*WHAT IS EXPECTED*
Skip the pictures and repeat each line of the data exactly.
──────
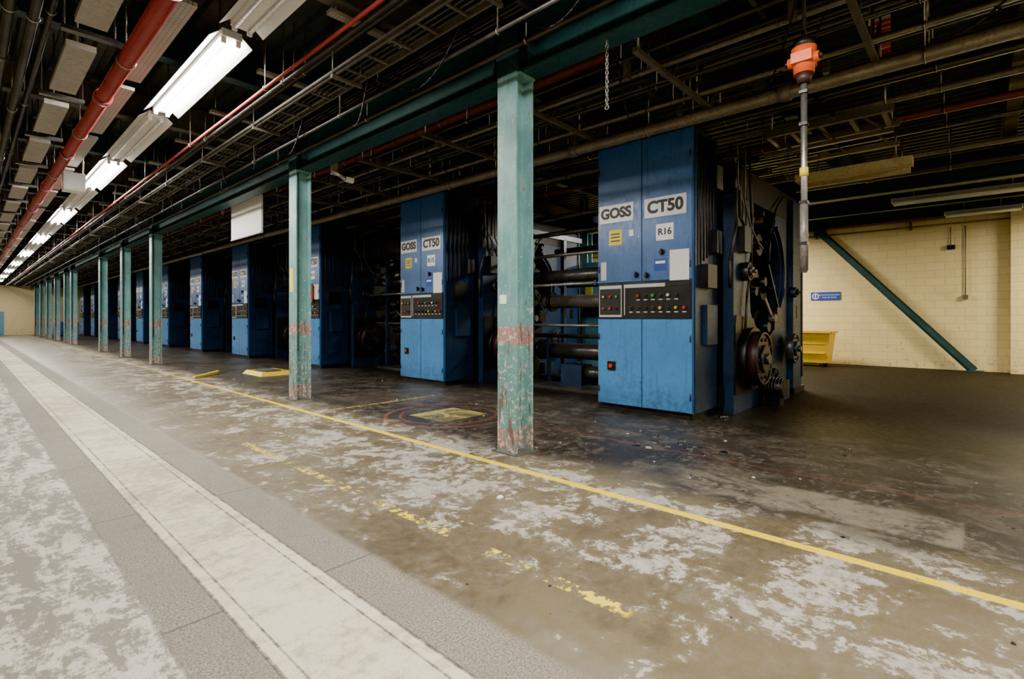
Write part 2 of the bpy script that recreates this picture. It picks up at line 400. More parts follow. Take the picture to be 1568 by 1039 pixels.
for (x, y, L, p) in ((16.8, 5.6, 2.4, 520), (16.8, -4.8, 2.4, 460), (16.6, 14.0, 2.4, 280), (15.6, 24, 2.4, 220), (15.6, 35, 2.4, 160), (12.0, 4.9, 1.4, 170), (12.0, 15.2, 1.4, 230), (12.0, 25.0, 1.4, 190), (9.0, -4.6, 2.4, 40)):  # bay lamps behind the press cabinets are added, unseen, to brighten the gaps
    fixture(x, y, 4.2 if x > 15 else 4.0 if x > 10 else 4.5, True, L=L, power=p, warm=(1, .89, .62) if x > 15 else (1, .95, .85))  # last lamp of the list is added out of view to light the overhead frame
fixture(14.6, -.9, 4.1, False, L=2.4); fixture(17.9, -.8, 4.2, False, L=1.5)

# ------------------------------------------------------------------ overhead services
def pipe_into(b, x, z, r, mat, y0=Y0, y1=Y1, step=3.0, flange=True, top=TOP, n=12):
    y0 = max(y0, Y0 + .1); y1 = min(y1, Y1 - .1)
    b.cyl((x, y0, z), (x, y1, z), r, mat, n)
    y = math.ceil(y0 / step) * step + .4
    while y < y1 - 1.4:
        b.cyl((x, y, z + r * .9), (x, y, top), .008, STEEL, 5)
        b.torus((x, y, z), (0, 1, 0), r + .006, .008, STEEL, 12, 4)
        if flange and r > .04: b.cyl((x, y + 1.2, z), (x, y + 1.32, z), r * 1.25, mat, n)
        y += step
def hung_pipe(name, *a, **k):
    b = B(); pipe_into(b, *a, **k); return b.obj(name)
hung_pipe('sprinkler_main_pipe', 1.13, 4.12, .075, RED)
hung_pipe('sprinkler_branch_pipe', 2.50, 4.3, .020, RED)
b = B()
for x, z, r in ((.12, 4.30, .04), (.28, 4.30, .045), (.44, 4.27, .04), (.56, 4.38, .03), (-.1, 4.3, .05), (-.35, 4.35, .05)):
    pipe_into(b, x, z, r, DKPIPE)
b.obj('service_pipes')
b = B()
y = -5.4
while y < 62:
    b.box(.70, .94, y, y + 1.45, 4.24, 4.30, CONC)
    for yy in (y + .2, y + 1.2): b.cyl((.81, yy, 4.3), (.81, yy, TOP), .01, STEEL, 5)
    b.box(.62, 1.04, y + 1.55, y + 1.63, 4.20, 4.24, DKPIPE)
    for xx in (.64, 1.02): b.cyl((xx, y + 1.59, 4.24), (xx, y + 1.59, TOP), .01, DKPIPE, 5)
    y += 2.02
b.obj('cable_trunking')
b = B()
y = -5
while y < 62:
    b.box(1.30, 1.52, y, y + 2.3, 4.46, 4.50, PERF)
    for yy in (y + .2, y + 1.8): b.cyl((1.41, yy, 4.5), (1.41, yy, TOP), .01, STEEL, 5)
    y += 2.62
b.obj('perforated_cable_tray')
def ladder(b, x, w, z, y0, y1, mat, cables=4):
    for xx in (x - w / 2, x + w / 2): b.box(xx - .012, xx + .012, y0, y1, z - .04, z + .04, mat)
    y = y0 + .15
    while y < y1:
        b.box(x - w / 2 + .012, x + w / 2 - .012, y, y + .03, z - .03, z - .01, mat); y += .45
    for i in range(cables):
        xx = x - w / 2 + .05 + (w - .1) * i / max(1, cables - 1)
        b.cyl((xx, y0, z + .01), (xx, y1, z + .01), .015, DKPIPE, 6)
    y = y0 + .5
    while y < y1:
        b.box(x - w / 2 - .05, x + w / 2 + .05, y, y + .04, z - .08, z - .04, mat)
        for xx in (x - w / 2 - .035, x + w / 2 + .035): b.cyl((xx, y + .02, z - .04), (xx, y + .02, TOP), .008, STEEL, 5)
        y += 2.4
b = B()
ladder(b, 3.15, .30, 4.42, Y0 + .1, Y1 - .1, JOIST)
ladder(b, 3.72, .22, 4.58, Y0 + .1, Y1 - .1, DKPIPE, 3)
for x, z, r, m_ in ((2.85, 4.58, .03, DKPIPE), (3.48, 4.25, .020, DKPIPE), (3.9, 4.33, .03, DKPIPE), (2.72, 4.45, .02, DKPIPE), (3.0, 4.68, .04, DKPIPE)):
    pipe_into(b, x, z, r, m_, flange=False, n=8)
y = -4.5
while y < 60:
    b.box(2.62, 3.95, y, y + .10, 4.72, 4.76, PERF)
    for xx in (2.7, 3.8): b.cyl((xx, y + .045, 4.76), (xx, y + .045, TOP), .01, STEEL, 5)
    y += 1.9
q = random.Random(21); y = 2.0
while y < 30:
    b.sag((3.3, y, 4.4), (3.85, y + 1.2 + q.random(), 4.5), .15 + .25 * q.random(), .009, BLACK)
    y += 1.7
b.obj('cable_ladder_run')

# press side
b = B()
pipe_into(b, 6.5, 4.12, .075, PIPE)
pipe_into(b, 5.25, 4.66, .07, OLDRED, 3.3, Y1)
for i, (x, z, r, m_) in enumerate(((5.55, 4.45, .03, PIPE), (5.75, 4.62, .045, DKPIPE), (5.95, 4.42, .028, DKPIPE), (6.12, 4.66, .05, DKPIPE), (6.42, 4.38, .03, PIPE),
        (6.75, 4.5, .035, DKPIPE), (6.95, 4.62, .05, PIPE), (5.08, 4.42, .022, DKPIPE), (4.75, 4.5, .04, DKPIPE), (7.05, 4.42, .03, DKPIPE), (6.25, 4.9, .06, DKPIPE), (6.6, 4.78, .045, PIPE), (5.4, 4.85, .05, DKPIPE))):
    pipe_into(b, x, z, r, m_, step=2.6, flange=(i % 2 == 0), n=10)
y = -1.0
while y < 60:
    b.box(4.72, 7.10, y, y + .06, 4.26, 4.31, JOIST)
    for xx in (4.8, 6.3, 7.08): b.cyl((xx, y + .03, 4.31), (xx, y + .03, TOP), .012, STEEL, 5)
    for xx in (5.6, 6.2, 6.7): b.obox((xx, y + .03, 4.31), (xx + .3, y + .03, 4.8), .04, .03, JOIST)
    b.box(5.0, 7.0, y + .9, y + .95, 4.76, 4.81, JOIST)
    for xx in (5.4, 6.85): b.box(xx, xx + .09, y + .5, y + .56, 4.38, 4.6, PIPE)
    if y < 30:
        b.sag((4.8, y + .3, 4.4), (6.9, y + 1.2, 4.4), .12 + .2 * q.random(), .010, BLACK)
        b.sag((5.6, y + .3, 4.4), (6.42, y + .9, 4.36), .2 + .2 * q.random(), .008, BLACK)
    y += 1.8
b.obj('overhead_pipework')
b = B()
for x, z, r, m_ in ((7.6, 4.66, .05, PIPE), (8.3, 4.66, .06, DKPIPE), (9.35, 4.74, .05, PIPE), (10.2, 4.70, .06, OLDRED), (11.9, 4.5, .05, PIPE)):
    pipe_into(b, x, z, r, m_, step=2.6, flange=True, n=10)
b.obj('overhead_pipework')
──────
*SOLUTION FOR THIS TASK*
Write part 2 of the bpy script that recreates this picture. It picks up at line 400. More parts follow. Take the picture to be 1568 by 1039 pixels.
for (x, y, L, p) in ((16.8, 5.6, 2.4, 520), (16.8, -4.8, 2.4, 460), (16.6, 14.0, 2.4, 280), (15.6, 24, 2.4, 220), (15.6, 35, 2.4, 160), (12.0, 4.9, 1.4, 170), (12.0, 15.2, 1.4, 230), (12.0, 25.0, 1.4, 190), (9.0, -4.6, 2.4, 40)):  # bay lamps behind the press cabinets are added, unseen, to brighten the gaps
    fixture(x, y, 4.2 if x > 15 else 4.0 if x > 10 else 4.5, True, L=L, power=p, warm=(1, .89, .62) if x > 15 else (1, .95, .85))  # last lamp of the list is added out of view to light the overhead frame
fixture(14.6, -.9, 4.1, False, L=2.4); fixture(17.9, -.8, 4.2, False, L=1.5)

# ------------------------------------------------------------------ overhead services
def pipe_into(b, x, z, r, mat, y0=Y0, y1=Y1, step=3.0, flange=True, top=TOP, n=12):
    y0 = max(y0, Y0 + .1); y1 = min(y1, Y1 - .1)
    b.cyl((x, y0, z), (x, y1, z), r, mat, n)
    y = math.ceil(y0 / step) * step + .4
    while y < y1 - 1.4:
        b.cyl((x, y, z + r * .9), (x, y, top), .008, STEEL, 5)
        b.torus((x, y, z), (0, 1, 0), r + .006, .008, STEEL, 12, 4)
        if flange and r > .04: b.cyl((x, y + 1.2, z), (x, y + 1.32, z), r * 1.25, mat, n)
        y += step
def hung_pipe(name, *a, **k):
    b = B(); pipe_into(b, *a, **k); return b.obj(name)
hung_pipe('sprinkler_main_pipe', 1.13, 4.12, .075, RED)
hung_pipe('sprinkler_branch_pipe', 2.50, 4.3, .020, RED)
b = B()
for x, z, r in ((.12, 4.30, .04), (.28, 4.30, .045), (.44, 4.27, .04), (.56, 4.38, .03), (-.1, 4.3, .05), (-.35, 4.35, .05)):
    pipe_into(b, x, z, r, DKPIPE)
b.obj('service_pipes')
b = B()
y = -5.4
while y < 62:
    b.box(.70, .94, y, y + 1.45, 4.24, 4.30, CONC)
    for yy in (y + .2, y + 1.2): b.cyl((.81, yy, 4.3), (.81, yy, TOP), .01, STEEL, 5)
    b.box(.62, 1.04, y + 1.55, y + 1.63, 4.20, 4.24, DKPIPE)
    for xx in (.64, 1.02): b.cyl((xx, y + 1.59, 4.24), (xx, y + 1.59, TOP), .01, DKPIPE, 5)
    y += 2.02
b.obj('cable_trunking')
b = B()
y = -5
while y < 62:
    b.box(1.30, 1.52, y, y + 2.3, 4.46, 4.50, PERF)
    for yy in (y + .2, y + 1.8): b.cyl((1.41, yy, 4.5), (1.41, yy, TOP), .01, STEEL, 5)
    y += 2.62
b.obj('perforated_cable_tray')
def ladder(b, x, w, z, y0, y1, mat, cables=4):
    for xx in (x - w / 2, x + w / 2): b.box(xx - .012, xx + .012, y0, y1, z - .04, z + .04, mat)
    y = y0 + .15
    while y < y1:
        b.box(x - w / 2 + .012, x + w / 2 - .012, y, y + .03, z - .03, z - .01, mat); y += .45
    for i in range(cables):
        xx = x - w / 2 + .05 + (w - .1) * i / max(1, cables - 1)
        b.cyl((xx, y0, z + .01), (xx, y1, z + .01), .015, DKPIPE, 6)
    y = y0 + .5
    while y < y1:
        b.box(x - w / 2 - .05, x + w / 2 + .05, y, y + .04, z - .08, z - .04, mat)
        for xx in (x - w / 2 - .035, x + w / 2 + .035): b.cyl((xx, y + .02, z - .04), (xx, y + .02, TOP), .008, STEEL, 5)
        y += 2.4
b = B()
ladder(b, 3.15, .30, 4.42, Y0 + .1, Y1 - .1, JOIST)
ladder(b, 3.72, .22, 4.58, Y0 + .1, Y1 - .1, DKPIPE, 3)
for x, z, r, m_ in ((2.85, 4.58, .03, DKPIPE), (3.48, 4.25, .020, DKPIPE), (3.9, 4.33, .03, DKPIPE), (2.72, 4.45, .02, DKPIPE), (3.0, 4.68, .04, DKPIPE)):
    pipe_into(b, x, z, r, m_, flange=False, n=8)
y = -4.5
while y < 60:
    b.box(2.62, 3.95, y, y + .10, 4.72, 4.76, PERF)
    for xx in (2.7, 3.8): b.cyl((xx, y + .045, 4.76), (xx, y + .045, TOP), .01, STEEL, 5)
    y += 1.9
q = random.Random(21); y = 2.0
while y < 30:
    b.sag((3.3, y, 4.4), (3.85, y + 1.2 + q.random(), 4.5), .15 + .25 * q.random(), .009, BLACK)
    y += 1.7
b.obj('cable_ladder_run')

# press side
b = B()
pipe_into(b, 6.5, 4.12, .075, PIPE)
pipe_into(b, 5.25, 4.66, .07, OLDRED, 3.3, Y1)
for i, (x, z, r, m_) in enumerate(((5.55, 4.45, .03, PIPE), (5.75, 4.62, .045, DKPIPE), (5.95, 4.42, .028, DKPIPE), (6.12, 4.66, .05, DKPIPE), (6.42, 4.38, .03, PIPE),
        (6.75, 4.5, .035, DKPIPE), (6.95, 4.62, .05, PIPE), (5.08, 4.42, .022, DKPIPE), (4.75, 4.5, .04, DKPIPE), (7.05, 4.42, .03, DKPIPE), (6.25, 4.9, .06, DKPIPE), (6.6, 4.78, .045, PIPE), (5.4, 4.85, .05, DKPIPE))):
    pipe_into(b, x, z, r, m_, step=2.6, flange=(i % 2 == 0), n=10)
y = -1.0
while y < 60:
    b.box(4.72, 7.10, y, y + .06, 4.26, 4.31, JOIST)
    for xx in (4.8, 6.3, 7.08): b.cyl((xx, y + .03, 4.31), (xx, y + .03, TOP), .012, STEEL, 5)
    for xx in (5.6, 6.2, 6.7): b.obox((xx, y + .03, 4.31), (xx + .3, y + .03, 4.8), .04, .03, JOIST)
    b.box(5.0, 7.0, y + .9, y + .95, 4.76, 4.81, JOIST)
    for xx in (5.4, 6.85): b.box(xx, xx + .09, y + .5, y + .56, 4.38, 4.6, PIPE)
    if y < 30:
        b.sag((4.8, y + .3, 4.4), (6.9, y + 1.2, 4.4), .12 + .2 * q.random(), .010, BLACK)
        b.sag((5.6, y + .3, 4.4), (6.42, y + .9, 4.36), .2 + .2 * q.random(), .008, BLACK)
    y += 1.8
b.obj('overhead_pipework')
b = B()
for x, z, r, m_ in ((7.6, 4.66, .05, PIPE), (8.3, 4.66, .06, DKPIPE), (9.35, 4.74, .05, PIPE), (10.2, 4.70, .06, OLDRED), (11.9, 4.5, .05, PIPE)):
    pipe_into(b, x, z, r, m_, step=2.6, flange=True, n=10)
b.obj('overhead_pipework')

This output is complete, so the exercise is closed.